-- BEGIN Collected material --

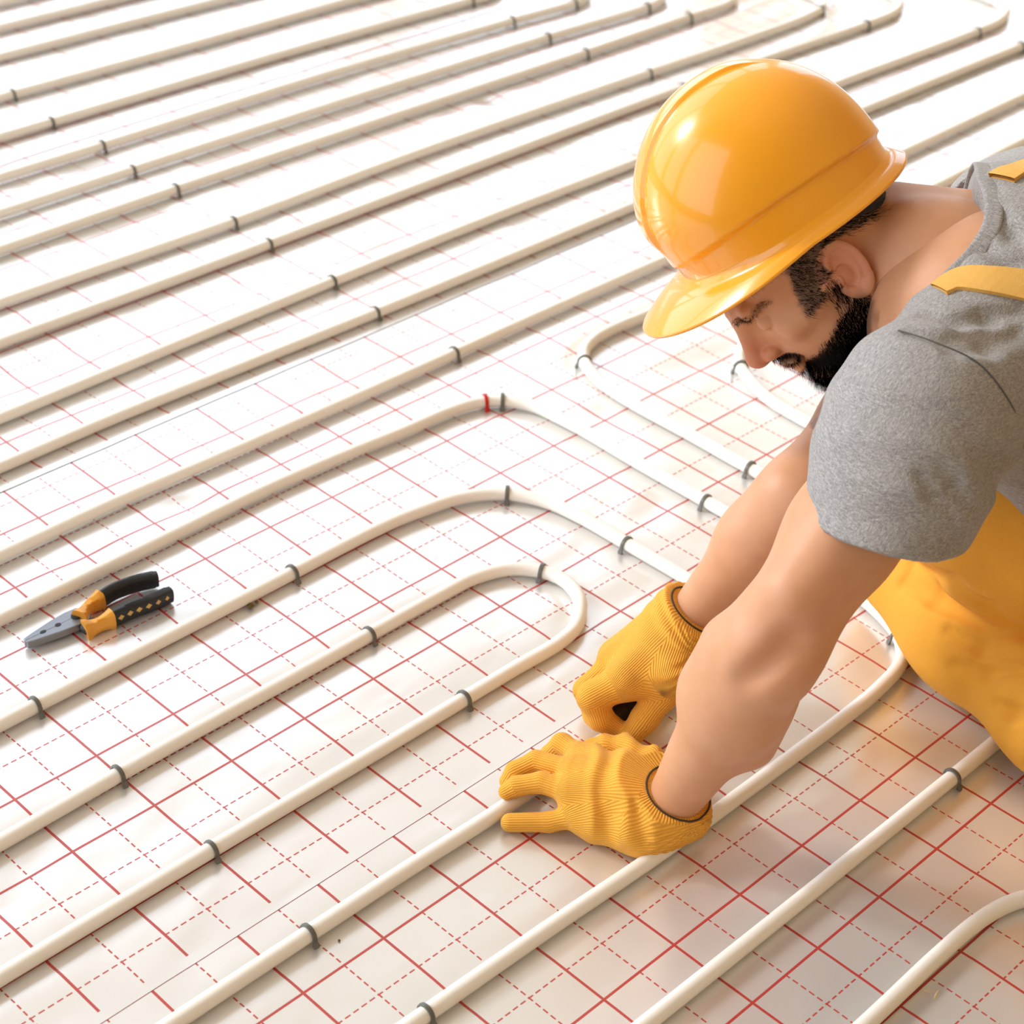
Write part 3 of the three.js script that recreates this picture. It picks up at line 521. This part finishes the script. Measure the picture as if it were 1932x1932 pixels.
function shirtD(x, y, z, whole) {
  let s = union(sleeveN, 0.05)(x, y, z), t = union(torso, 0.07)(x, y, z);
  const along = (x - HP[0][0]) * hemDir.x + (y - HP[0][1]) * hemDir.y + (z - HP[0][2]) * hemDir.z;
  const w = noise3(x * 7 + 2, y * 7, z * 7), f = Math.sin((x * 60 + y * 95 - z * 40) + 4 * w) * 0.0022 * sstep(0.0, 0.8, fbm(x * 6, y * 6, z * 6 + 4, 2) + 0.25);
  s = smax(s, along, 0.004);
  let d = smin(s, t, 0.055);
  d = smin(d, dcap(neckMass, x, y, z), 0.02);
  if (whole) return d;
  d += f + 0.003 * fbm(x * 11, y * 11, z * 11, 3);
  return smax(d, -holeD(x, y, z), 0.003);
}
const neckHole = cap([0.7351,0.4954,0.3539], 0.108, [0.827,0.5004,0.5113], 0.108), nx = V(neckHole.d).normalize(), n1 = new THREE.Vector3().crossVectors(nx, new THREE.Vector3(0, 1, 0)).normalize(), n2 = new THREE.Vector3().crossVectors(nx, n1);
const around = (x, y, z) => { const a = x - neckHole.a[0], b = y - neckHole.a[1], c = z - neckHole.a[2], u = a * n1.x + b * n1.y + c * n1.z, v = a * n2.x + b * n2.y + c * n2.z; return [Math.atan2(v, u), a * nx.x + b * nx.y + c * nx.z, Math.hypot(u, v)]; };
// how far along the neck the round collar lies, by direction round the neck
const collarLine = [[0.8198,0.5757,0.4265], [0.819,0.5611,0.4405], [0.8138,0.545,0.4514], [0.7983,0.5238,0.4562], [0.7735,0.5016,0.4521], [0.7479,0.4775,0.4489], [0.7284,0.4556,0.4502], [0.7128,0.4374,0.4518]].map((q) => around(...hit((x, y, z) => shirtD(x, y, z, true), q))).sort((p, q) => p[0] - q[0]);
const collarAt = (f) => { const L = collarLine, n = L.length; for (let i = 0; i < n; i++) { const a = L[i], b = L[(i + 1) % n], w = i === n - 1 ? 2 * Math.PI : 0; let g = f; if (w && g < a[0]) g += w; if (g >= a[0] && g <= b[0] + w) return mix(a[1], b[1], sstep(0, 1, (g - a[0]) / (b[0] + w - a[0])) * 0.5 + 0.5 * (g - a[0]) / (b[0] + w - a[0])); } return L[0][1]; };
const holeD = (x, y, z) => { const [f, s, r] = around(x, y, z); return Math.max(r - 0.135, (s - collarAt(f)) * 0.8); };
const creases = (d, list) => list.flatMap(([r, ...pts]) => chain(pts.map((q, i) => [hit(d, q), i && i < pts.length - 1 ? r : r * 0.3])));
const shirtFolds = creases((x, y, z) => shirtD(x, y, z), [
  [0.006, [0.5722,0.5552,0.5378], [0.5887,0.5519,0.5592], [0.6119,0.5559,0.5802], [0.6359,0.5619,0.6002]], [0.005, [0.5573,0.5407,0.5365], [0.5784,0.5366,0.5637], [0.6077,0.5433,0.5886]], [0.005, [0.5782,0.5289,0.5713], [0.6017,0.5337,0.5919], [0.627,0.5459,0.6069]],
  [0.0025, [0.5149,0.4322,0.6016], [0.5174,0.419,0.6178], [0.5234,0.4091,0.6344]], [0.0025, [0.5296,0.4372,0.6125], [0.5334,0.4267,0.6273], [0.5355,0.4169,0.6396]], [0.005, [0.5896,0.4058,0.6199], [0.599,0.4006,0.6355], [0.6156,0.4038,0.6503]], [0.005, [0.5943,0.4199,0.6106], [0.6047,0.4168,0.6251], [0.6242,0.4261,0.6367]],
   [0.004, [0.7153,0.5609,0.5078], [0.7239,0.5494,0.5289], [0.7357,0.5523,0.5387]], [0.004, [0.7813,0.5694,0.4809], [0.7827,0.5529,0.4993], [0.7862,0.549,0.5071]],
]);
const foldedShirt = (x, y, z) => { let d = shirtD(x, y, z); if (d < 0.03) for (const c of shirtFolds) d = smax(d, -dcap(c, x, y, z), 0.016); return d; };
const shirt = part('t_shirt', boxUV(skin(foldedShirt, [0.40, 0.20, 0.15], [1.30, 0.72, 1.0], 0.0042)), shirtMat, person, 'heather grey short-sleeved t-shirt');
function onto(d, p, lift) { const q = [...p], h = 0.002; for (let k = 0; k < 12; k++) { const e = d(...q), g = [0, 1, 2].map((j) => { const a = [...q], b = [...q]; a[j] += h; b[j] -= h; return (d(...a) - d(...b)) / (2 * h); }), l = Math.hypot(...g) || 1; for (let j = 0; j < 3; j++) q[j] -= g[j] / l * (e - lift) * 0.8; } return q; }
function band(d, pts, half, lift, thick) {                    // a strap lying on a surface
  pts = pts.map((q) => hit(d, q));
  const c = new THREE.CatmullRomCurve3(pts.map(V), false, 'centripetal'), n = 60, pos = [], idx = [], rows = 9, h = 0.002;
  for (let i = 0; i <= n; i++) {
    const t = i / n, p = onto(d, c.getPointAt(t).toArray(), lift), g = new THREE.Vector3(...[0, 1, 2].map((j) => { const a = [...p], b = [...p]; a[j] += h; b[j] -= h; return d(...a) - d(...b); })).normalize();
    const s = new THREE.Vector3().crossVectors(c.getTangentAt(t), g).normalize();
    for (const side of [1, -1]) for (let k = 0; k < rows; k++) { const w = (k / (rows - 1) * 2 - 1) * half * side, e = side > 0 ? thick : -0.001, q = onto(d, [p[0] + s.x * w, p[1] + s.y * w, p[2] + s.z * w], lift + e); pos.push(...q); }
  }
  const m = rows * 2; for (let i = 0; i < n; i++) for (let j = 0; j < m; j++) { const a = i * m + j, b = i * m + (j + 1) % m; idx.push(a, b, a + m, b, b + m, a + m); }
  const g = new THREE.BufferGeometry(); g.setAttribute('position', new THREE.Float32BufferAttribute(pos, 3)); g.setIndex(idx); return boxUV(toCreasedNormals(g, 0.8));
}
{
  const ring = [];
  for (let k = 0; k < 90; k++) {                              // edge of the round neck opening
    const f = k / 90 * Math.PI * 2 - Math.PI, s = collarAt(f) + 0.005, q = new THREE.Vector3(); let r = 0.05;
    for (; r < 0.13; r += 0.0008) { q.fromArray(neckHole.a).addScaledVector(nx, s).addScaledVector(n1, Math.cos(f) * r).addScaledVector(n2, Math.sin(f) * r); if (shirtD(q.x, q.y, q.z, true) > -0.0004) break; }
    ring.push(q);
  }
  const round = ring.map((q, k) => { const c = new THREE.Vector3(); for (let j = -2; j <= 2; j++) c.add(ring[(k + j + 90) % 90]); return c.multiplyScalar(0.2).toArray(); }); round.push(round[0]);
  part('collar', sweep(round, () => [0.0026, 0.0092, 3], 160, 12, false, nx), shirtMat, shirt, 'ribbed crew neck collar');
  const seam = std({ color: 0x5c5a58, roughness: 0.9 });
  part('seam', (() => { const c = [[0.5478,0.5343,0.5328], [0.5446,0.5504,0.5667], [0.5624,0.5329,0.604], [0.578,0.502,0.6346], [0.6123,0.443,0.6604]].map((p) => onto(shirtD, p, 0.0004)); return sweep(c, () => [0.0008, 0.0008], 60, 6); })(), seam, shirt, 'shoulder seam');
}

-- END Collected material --

_Exercise_
Without the pictures, print the whole listing exactly as given.

_Solved exercise_
Write part 3 of the three.js script that recreates this picture. It picks up at line 521. This part finishes the script. Measure the picture as if it were 1932x1932 pixels.
function shirtD(x, y, z, whole) {
  let s = union(sleeveN, 0.05)(x, y, z), t = union(torso, 0.07)(x, y, z);
  const along = (x - HP[0][0]) * hemDir.x + (y - HP[0][1]) * hemDir.y + (z - HP[0][2]) * hemDir.z;
  const w = noise3(x * 7 + 2, y * 7, z * 7), f = Math.sin((x * 60 + y * 95 - z * 40) + 4 * w) * 0.0022 * sstep(0.0, 0.8, fbm(x * 6, y * 6, z * 6 + 4, 2) + 0.25);
  s = smax(s, along, 0.004);
  let d = smin(s, t, 0.055);
  d = smin(d, dcap(neckMass, x, y, z), 0.02);
  if (whole) return d;
  d += f + 0.003 * fbm(x * 11, y * 11, z * 11, 3);
  return smax(d, -holeD(x, y, z), 0.003);
}
const neckHole = cap([0.7351,0.4954,0.3539], 0.108, [0.827,0.5004,0.5113], 0.108), nx = V(neckHole.d).normalize(), n1 = new THREE.Vector3().crossVectors(nx, new THREE.Vector3(0, 1, 0)).normalize(), n2 = new THREE.Vector3().crossVectors(nx, n1);
const around = (x, y, z) => { const a = x - neckHole.a[0], b = y - neckHole.a[1], c = z - neckHole.a[2], u = a * n1.x + b * n1.y + c * n1.z, v = a * n2.x + b * n2.y + c * n2.z; return [Math.atan2(v, u), a * nx.x + b * nx.y + c * nx.z, Math.hypot(u, v)]; };
// how far along the neck the round collar lies, by direction round the neck
const collarLine = [[0.8198,0.5757,0.4265], [0.819,0.5611,0.4405], [0.8138,0.545,0.4514], [0.7983,0.5238,0.4562], [0.7735,0.5016,0.4521], [0.7479,0.4775,0.4489], [0.7284,0.4556,0.4502], [0.7128,0.4374,0.4518]].map((q) => around(...hit((x, y, z) => shirtD(x, y, z, true), q))).sort((p, q) => p[0] - q[0]);
const collarAt = (f) => { const L = collarLine, n = L.length; for (let i = 0; i < n; i++) { const a = L[i], b = L[(i + 1) % n], w = i === n - 1 ? 2 * Math.PI : 0; let g = f; if (w && g < a[0]) g += w; if (g >= a[0] && g <= b[0] + w) return mix(a[1], b[1], sstep(0, 1, (g - a[0]) / (b[0] + w - a[0])) * 0.5 + 0.5 * (g - a[0]) / (b[0] + w - a[0])); } return L[0][1]; };
const holeD = (x, y, z) => { const [f, s, r] = around(x, y, z); return Math.max(r - 0.135, (s - collarAt(f)) * 0.8); };
const creases = (d, list) => list.flatMap(([r, ...pts]) => chain(pts.map((q, i) => [hit(d, q), i && i < pts.length - 1 ? r : r * 0.3])));
const shirtFolds = creases((x, y, z) => shirtD(x, y, z), [
  [0.006, [0.5722,0.5552,0.5378], [0.5887,0.5519,0.5592], [0.6119,0.5559,0.5802], [0.6359,0.5619,0.6002]], [0.005, [0.5573,0.5407,0.5365], [0.5784,0.5366,0.5637], [0.6077,0.5433,0.5886]], [0.005, [0.5782,0.5289,0.5713], [0.6017,0.5337,0.5919], [0.627,0.5459,0.6069]],
  [0.0025, [0.5149,0.4322,0.6016], [0.5174,0.419,0.6178], [0.5234,0.4091,0.6344]], [0.0025, [0.5296,0.4372,0.6125], [0.5334,0.4267,0.6273], [0.5355,0.4169,0.6396]], [0.005, [0.5896,0.4058,0.6199], [0.599,0.4006,0.6355], [0.6156,0.4038,0.6503]], [0.005, [0.5943,0.4199,0.6106], [0.6047,0.4168,0.6251], [0.6242,0.4261,0.6367]],
   [0.004, [0.7153,0.5609,0.5078], [0.7239,0.5494,0.5289], [0.7357,0.5523,0.5387]], [0.004, [0.7813,0.5694,0.4809], [0.7827,0.5529,0.4993], [0.7862,0.549,0.5071]],
]);
const foldedShirt = (x, y, z) => { let d = shirtD(x, y, z); if (d < 0.03) for (const c of shirtFolds) d = smax(d, -dcap(c, x, y, z), 0.016); return d; };
const shirt = part('t_shirt', boxUV(skin(foldedShirt, [0.40, 0.20, 0.15], [1.30, 0.72, 1.0], 0.0042)), shirtMat, person, 'heather grey short-sleeved t-shirt');
function onto(d, p, lift) { const q = [...p], h = 0.002; for (let k = 0; k < 12; k++) { const e = d(...q), g = [0, 1, 2].map((j) => { const a = [...q], b = [...q]; a[j] += h; b[j] -= h; return (d(...a) - d(...b)) / (2 * h); }), l = Math.hypot(...g) || 1; for (let j = 0; j < 3; j++) q[j] -= g[j] / l * (e - lift) * 0.8; } return q; }
function band(d, pts, half, lift, thick) {                    // a strap lying on a surface
  pts = pts.map((q) => hit(d, q));
  const c = new THREE.CatmullRomCurve3(pts.map(V), false, 'centripetal'), n = 60, pos = [], idx = [], rows = 9, h = 0.002;
  for (let i = 0; i <= n; i++) {
    const t = i / n, p = onto(d, c.getPointAt(t).toArray(), lift), g = new THREE.Vector3(...[0, 1, 2].map((j) => { const a = [...p], b = [...p]; a[j] += h; b[j] -= h; return d(...a) - d(...b); })).normalize();
    const s = new THREE.Vector3().crossVectors(c.getTangentAt(t), g).normalize();
    for (const side of [1, -1]) for (let k = 0; k < rows; k++) { const w = (k / (rows - 1) * 2 - 1) * half * side, e = side > 0 ? thick : -0.001, q = onto(d, [p[0] + s.x * w, p[1] + s.y * w, p[2] + s.z * w], lift + e); pos.push(...q); }
  }
  const m = rows * 2; for (let i = 0; i < n; i++) for (let j = 0; j < m; j++) { const a = i * m + j, b = i * m + (j + 1) % m; idx.push(a, b, a + m, b, b + m, a + m); }
  const g = new THREE.BufferGeometry(); g.setAttribute('position', new THREE.Float32BufferAttribute(pos, 3)); g.setIndex(idx); return boxUV(toCreasedNormals(g, 0.8));
}
{
  const ring = [];
  for (let k = 0; k < 90; k++) {                              // edge of the round neck opening
    const f = k / 90 * Math.PI * 2 - Math.PI, s = collarAt(f) + 0.005, q = new THREE.Vector3(); let r = 0.05;
    for (; r < 0.13; r += 0.0008) { q.fromArray(neckHole.a).addScaledVector(nx, s).addScaledVector(n1, Math.cos(f) * r).addScaledVector(n2, Math.sin(f) * r); if (shirtD(q.x, q.y, q.z, true) > -0.0004) break; }
    ring.push(q);
  }
  const round = ring.map((q, k) => { const c = new THREE.Vector3(); for (let j = -2; j <= 2; j++) c.add(ring[(k + j + 90) % 90]); return c.multiplyScalar(0.2).toArray(); }); round.push(round[0]);
  part('collar', sweep(round, () => [0.0026, 0.0092, 3], 160, 12, false, nx), shirtMat, shirt, 'ribbed crew neck collar');
  const seam = std({ color: 0x5c5a58, roughness: 0.9 });
  part('seam', (() => { const c = [[0.5478,0.5343,0.5328], [0.5446,0.5504,0.5667], [0.5624,0.5329,0.604], [0.578,0.502,0.6346], [0.6123,0.443,0.6604]].map((p) => onto(shirtD, p, 0.0004)); return sweep(c, () => [0.0008, 0.0008], 60, 6); })(), seam, shirt, 'shoulder seam');
}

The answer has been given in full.